§ THE EXERCISE: Quote the whole listing word for word, please.

§ DATASET SECTION:
════
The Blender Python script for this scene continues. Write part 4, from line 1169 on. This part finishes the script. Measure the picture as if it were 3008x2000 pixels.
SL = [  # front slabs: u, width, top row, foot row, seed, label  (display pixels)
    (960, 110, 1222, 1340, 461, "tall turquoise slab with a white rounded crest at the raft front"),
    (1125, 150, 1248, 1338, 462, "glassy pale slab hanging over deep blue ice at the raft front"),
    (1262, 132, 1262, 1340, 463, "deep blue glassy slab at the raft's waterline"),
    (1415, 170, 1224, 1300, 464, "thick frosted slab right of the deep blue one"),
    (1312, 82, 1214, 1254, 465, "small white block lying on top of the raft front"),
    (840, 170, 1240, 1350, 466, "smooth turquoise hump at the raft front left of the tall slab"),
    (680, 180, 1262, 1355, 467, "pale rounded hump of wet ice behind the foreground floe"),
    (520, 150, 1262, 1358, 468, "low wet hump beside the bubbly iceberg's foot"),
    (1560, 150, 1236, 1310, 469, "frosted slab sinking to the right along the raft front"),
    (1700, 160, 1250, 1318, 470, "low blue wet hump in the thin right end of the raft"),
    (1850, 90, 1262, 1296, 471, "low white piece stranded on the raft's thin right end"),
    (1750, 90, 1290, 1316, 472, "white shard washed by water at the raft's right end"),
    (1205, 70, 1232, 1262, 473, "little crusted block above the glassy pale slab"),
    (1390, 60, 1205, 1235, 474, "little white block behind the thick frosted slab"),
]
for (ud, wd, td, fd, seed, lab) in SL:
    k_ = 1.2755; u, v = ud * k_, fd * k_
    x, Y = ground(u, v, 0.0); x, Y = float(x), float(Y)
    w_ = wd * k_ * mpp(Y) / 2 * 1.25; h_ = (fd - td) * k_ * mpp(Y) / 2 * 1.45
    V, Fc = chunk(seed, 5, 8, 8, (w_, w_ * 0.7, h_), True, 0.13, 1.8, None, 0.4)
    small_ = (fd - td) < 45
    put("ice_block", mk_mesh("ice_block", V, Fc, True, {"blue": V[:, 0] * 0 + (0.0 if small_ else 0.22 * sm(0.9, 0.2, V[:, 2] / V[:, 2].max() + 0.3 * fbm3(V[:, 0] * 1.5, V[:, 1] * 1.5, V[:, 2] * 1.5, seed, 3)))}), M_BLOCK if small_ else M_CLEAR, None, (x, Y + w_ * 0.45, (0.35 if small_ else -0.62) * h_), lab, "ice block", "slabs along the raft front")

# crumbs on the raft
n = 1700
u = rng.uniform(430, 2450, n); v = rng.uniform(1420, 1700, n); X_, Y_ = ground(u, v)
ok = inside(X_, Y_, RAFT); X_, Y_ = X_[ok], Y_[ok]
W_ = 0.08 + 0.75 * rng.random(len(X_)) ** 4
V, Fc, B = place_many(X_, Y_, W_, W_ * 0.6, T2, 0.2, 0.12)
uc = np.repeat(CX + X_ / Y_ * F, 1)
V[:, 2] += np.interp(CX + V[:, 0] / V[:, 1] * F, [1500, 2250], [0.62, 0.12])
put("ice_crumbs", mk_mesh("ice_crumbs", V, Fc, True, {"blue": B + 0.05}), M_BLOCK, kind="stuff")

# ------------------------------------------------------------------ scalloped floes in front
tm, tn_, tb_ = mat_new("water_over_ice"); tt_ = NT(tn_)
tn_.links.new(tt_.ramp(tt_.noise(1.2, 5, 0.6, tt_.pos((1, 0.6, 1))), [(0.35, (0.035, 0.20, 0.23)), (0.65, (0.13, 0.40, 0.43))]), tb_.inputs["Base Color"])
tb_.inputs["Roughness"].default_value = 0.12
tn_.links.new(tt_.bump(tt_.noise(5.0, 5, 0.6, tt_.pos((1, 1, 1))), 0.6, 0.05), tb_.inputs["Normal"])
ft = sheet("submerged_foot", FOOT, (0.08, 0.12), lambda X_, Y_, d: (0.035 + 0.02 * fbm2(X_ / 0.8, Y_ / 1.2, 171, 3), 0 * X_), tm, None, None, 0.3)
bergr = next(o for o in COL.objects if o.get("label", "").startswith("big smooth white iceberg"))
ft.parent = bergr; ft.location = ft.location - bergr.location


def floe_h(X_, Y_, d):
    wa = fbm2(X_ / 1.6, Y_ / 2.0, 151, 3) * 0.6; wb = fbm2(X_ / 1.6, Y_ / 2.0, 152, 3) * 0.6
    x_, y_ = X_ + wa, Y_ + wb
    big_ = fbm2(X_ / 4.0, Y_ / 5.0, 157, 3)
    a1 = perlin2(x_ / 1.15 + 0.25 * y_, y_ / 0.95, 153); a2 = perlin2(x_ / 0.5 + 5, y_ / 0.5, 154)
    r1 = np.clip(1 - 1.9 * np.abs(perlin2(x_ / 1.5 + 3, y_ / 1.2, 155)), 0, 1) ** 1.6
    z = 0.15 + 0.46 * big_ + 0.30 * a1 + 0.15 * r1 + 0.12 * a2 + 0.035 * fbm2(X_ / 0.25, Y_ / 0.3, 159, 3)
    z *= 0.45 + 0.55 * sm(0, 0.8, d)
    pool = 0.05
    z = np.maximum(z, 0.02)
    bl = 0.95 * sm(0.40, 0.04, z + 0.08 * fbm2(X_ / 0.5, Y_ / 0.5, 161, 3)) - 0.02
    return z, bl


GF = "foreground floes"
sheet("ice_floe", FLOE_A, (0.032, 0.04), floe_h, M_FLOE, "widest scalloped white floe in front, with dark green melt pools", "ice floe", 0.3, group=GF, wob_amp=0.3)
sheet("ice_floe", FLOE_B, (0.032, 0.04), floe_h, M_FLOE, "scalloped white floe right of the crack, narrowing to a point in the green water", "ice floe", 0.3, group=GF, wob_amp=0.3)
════
§ ANSWER IN FULL:
The Blender Python script for this scene continues. Write part 4, from line 1169 on. This part finishes the script. Measure the picture as if it were 3008x2000 pixels.
SL = [  # front slabs: u, width, top row, foot row, seed, label  (display pixels)
    (960, 110, 1222, 1340, 461, "tall turquoise slab with a white rounded crest at the raft front"),
    (1125, 150, 1248, 1338, 462, "glassy pale slab hanging over deep blue ice at the raft front"),
    (1262, 132, 1262, 1340, 463, "deep blue glassy slab at the raft's waterline"),
    (1415, 170, 1224, 1300, 464, "thick frosted slab right of the deep blue one"),
    (1312, 82, 1214, 1254, 465, "small white block lying on top of the raft front"),
    (840, 170, 1240, 1350, 466, "smooth turquoise hump at the raft front left of the tall slab"),
    (680, 180, 1262, 1355, 467, "pale rounded hump of wet ice behind the foreground floe"),
    (520, 150, 1262, 1358, 468, "low wet hump beside the bubbly iceberg's foot"),
    (1560, 150, 1236, 1310, 469, "frosted slab sinking to the right along the raft front"),
    (1700, 160, 1250, 1318, 470, "low blue wet hump in the thin right end of the raft"),
    (1850, 90, 1262, 1296, 471, "low white piece stranded on the raft's thin right end"),
    (1750, 90, 1290, 1316, 472, "white shard washed by water at the raft's right end"),
    (1205, 70, 1232, 1262, 473, "little crusted block above the glassy pale slab"),
    (1390, 60, 1205, 1235, 474, "little white block behind the thick frosted slab"),
]
for (ud, wd, td, fd, seed, lab) in SL:
    k_ = 1.2755; u, v = ud * k_, fd * k_
    x, Y = ground(u, v, 0.0); x, Y = float(x), float(Y)
    w_ = wd * k_ * mpp(Y) / 2 * 1.25; h_ = (fd - td) * k_ * mpp(Y) / 2 * 1.45
    V, Fc = chunk(seed, 5, 8, 8, (w_, w_ * 0.7, h_), True, 0.13, 1.8, None, 0.4)
    small_ = (fd - td) < 45
    put("ice_block", mk_mesh("ice_block", V, Fc, True, {"blue": V[:, 0] * 0 + (0.0 if small_ else 0.22 * sm(0.9, 0.2, V[:, 2] / V[:, 2].max() + 0.3 * fbm3(V[:, 0] * 1.5, V[:, 1] * 1.5, V[:, 2] * 1.5, seed, 3)))}), M_BLOCK if small_ else M_CLEAR, None, (x, Y + w_ * 0.45, (0.35 if small_ else -0.62) * h_), lab, "ice block", "slabs along the raft front")

# crumbs on the raft
n = 1700
u = rng.uniform(430, 2450, n); v = rng.uniform(1420, 1700, n); X_, Y_ = ground(u, v)
ok = inside(X_, Y_, RAFT); X_, Y_ = X_[ok], Y_[ok]
W_ = 0.08 + 0.75 * rng.random(len(X_)) ** 4
V, Fc, B = place_many(X_, Y_, W_, W_ * 0.6, T2, 0.2, 0.12)
uc = np.repeat(CX + X_ / Y_ * F, 1)
V[:, 2] += np.interp(CX + V[:, 0] / V[:, 1] * F, [1500, 2250], [0.62, 0.12])
put("ice_crumbs", mk_mesh("ice_crumbs", V, Fc, True, {"blue": B + 0.05}), M_BLOCK, kind="stuff")

# ------------------------------------------------------------------ scalloped floes in front
tm, tn_, tb_ = mat_new("water_over_ice"); tt_ = NT(tn_)
tn_.links.new(tt_.ramp(tt_.noise(1.2, 5, 0.6, tt_.pos((1, 0.6, 1))), [(0.35, (0.035, 0.20, 0.23)), (0.65, (0.13, 0.40, 0.43))]), tb_.inputs["Base Color"])
tb_.inputs["Roughness"].default_value = 0.12
tn_.links.new(tt_.bump(tt_.noise(5.0, 5, 0.6, tt_.pos((1, 1, 1))), 0.6, 0.05), tb_.inputs["Normal"])
ft = sheet("submerged_foot", FOOT, (0.08, 0.12), lambda X_, Y_, d: (0.035 + 0.02 * fbm2(X_ / 0.8, Y_ / 1.2, 171, 3), 0 * X_), tm, None, None, 0.3)
bergr = next(o for o in COL.objects if o.get("label", "").startswith("big smooth white iceberg"))
ft.parent = bergr; ft.location = ft.location - bergr.location


def floe_h(X_, Y_, d):
    wa = fbm2(X_ / 1.6, Y_ / 2.0, 151, 3) * 0.6; wb = fbm2(X_ / 1.6, Y_ / 2.0, 152, 3) * 0.6
    x_, y_ = X_ + wa, Y_ + wb
    big_ = fbm2(X_ / 4.0, Y_ / 5.0, 157, 3)
    a1 = perlin2(x_ / 1.15 + 0.25 * y_, y_ / 0.95, 153); a2 = perlin2(x_ / 0.5 + 5, y_ / 0.5, 154)
    r1 = np.clip(1 - 1.9 * np.abs(perlin2(x_ / 1.5 + 3, y_ / 1.2, 155)), 0, 1) ** 1.6
    z = 0.15 + 0.46 * big_ + 0.30 * a1 + 0.15 * r1 + 0.12 * a2 + 0.035 * fbm2(X_ / 0.25, Y_ / 0.3, 159, 3)
    z *= 0.45 + 0.55 * sm(0, 0.8, d)
    pool = 0.05
    z = np.maximum(z, 0.02)
    bl = 0.95 * sm(0.40, 0.04, z + 0.08 * fbm2(X_ / 0.5, Y_ / 0.5, 161, 3)) - 0.02
    return z, bl


GF = "foreground floes"
sheet("ice_floe", FLOE_A, (0.032, 0.04), floe_h, M_FLOE, "widest scalloped white floe in front, with dark green melt pools", "ice floe", 0.3, group=GF, wob_amp=0.3)
sheet("ice_floe", FLOE_B, (0.032, 0.04), floe_h, M_FLOE, "scalloped white floe right of the crack, narrowing to a point in the green water", "ice floe", 0.3, group=GF, wob_amp=0.3)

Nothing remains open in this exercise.